Science fiction isn’t dying, dead or going anywhere.

I don’t believe that this is the case, at all: science fiction is a genre that has been seen to present some utterly fantastic and relevant stories for readers, addressing concerns of the present day in a twisted context. Looking beyond the artificial walls that genre terms provide, it’s likely that the stories that we grew up with are likely going to change a bit: the random adventure in a space ship with strange aliens and laser guns might not be quite as common in the wider genre world, but they’re likely to be replaced by stories that offer far different visions and interpretations of the future, by simple virtue of being written and created in the present day. ‘Real life’ is rapidly becoming something out of a science fiction novel, with hand-held computers, global positioning sensors and advances in all sorts of other technologies.

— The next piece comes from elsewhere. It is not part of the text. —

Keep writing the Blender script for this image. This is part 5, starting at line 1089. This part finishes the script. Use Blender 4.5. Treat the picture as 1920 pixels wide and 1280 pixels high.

While some of the subject matter is changing, so to is the mediums that we can see the genre, and by this virtue alone, science fiction and fantasy is a genre that is here to stay, simply because it is a resilient genre that can fill numerous forms. Life itself spreads and survives on numbers, so to does the speculative fiction genres, where massive franchises of video games, movies and tie-in fiction enthralled millions of fans each day, generating excitement at the box office, blogs and conventions, where people look to the next really cool thing that they can take in. In its popularity, it is already bleeding into the mainstream consciousness through any number of forms. At this point, do mainstream literary awards matter for the genre as a whole, or signal some form of mainstream acceptance of the genre? I doubt it.